On se prend à rêver : et si Donald Trump, fort de sa puissance démontrée sur le front iranien, décidait de l’appliquer pour défendre l’Ukraine face à l’invasion russe ? Il pourrait écrire sur son réseau social, en gros caractères comme il l’a fait hier en direction d’Israël et de l’Iran, qui menaçaient le fragile cessez-le-feu, « STOP THE WAR », « arrêtez la guerre ». Une injonction qui serait accompagnée de la promesse de sanctions massives contre celui qui refuserait, et d’aide militaire sans limites à l’agressé.

« L’Europe va payer massivement »

Ça a marché au Moyen Orient, cela n’arrivera pas en Ukraine.
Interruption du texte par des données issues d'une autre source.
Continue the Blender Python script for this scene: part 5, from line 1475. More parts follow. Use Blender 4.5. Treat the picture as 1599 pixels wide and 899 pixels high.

Le Sommet de l’OTAN qui s’est ouvert hier soir à La Haye avec un dîner de gala offert par le Roi des Pays-Bas, n’a pas pour objet central de son agenda la guerre qui se déroule depuis trois ans à la frontière orientale de l’Alliance ; non, il est destiné à donner satisfaction à Donald Trump sur son exigence de dépenses supplémentaires des Européens pour leur défense, la cible de 5% du PIB.

Un SMS du Secrétaire Général de l’OTAN, le Néerlandais Mark Rutte, adressé au président des États-Unis, et que celui-ci a aussitôt brandi sur son réseau social comme un nouveau triomphe de sa volonté, en donne la mesure. « L’Europe va payer massivement », promet-il à Donald Trump, avec ce qu’il faut de flatterie et de déférence ; mais pas un mot sur l’Ukraine.

La flatterie est obligatoire avec Trump dans le manuel de diplomatie

La flatterie est certes obligatoire avec Trump, c’est même la première règle dans le manuel de diplomatie pour traiter avec lui ! Mais elle doit être un moyen de parler ensuite des sujets de désaccord, pas seulement de s’assurer la paix lors d’un sommet.

Or les Européens sont tétanisés à l’idée que le sommet tourne mal, comme en 2018, lors du premier mandat de Donald Trump : il avait alors menacé de quitter l’alliance. La semaine dernière, le président américain est parti avant la fin du Sommet du G7 qui se tenait au Canada, ratant la réunion avec le président ukrainien Volodymyr Zelensky qui avait fait le voyage.

A La Haye, Zelensky a été invité au dîner de gala au palais royal hier soir (mais pas à la même table que Trump), mais il ne sera pas présent aux réunions de travail qui se déroulent aujourd’hui. Pas question de laisser entendre que l’Ukraine aurait un pied dans l’OTAN, c’est un sujet qui fâche dans une partie de l’électorat trumpien. Nous avons donc ce paradoxe extravagant d’un Sommet d’une alliance militaire qui va décider d’une augmentation de ses dépenses, mais refuse de regarder en face la guerre à sa porte.

Fort avec les faibles, faible avec les forts 

La complaisance de Donald Trump vis-à-vis de Vladimir Poutine est en cause : il a cru qu’il arriverait à imposer la paix en Ukraine d’un claquement de doigts, et s’est fait balader par le président russe. Mais au lieu de réagir comme il l’avait promis, en soutenant l’Ukraine et en sanctionnant la Russie, il détourne le regard, à la différence de ce qu’il vient de faire avec l’Iran. Fort avec les faibles, faible avec les forts ? Ça y ressemble.

La responsabilité de soutenir l’Ukraine retombe donc sur l’Europe, en aide militaire et en sanctions supplémentaires contre Moscou. Sans le clamer trop fort, toutefois, de peur de froisser Donald Trump : les États-Unis resteront pour longtemps encore, qu’on le veuille ou pas, les protecteurs ambivalents d’une Europe qui n’a pas su organiser à temps sa propre défense.